An Answer To "What is Mac OS X?"
XCube writes: "'What is Mac OS X?' is a fascinating article over at KernelThread.com. According to Amit Singh it's a hacker-over-friendly answer to that question and a low-level taste of Apple's OS. The extensive article covers many details on Mac OS X: history, Mac firmware & boot loader, system architecture, kernel, startup, file systems, app environments, programming facilities, available software, and more. A great read if you are interested in Mac OS X, though some stuff is too technical methinks. On second thought, this may be a better read if you're *not* interested in Mac OS X! The author says he wrote it to introduce Mac OS X to the Linux User's Group at his work."

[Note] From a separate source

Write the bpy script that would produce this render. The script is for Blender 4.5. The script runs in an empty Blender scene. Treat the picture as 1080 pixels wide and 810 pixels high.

I suppose it is your choice, but why bother getting a Mac and skipping out on MacOSX? Their hardware is crappy, Apple cares more about looking nice than lasting more than the warranty period. Once upon a time, they made stuff that worked and stayed durable, but now they make overpriced cheap flimsy plastic and offer hostile customer support when things break. The only thing I like about Apple is that OSX is truly a fantastic blend of 'Grandma usability' and BSD power. Linux can run just as well for 99.9% of users out there on x86 hardware (if you find/make a decent x86 with the same money you shell out for a Mac).
If you couldn't tell, I bought into the hype and bought an iBook a while back and have regretted it since. Spent months trying to convince support the motherboard needed replacement due to video failures, (now well documented), and they eventuall did. The power supply started shocking my lap after 3 months, it was replaced and the replacement died just after warranty was up, and I had to shell out 80 bucks to keep using the damn thing. On top of all that, the lid latch broke and the ethernet port stopped working, so now I can only use the wireless. And each time I called about stuff under Warranty, they were more interested in trying to sell me extended warranties or insisting that Apple didn't do direct hardware warranty service , or admitting they did, but my problems were obviously because I abused/dropped the laptop or something, which never occured.
Meanwhile my Thinkpad has served me well, and it was cheaper. Even a crappy Presario laptop has outlasted that crap iBook. I buy a new system usually at least annually, and Apple has me so off to their products. It is a shame because I think the Apple software developers/testers have *really* got something right in the midsts of everything else going to crap.
XML is like violence. If it doesn't solve the problem, use more.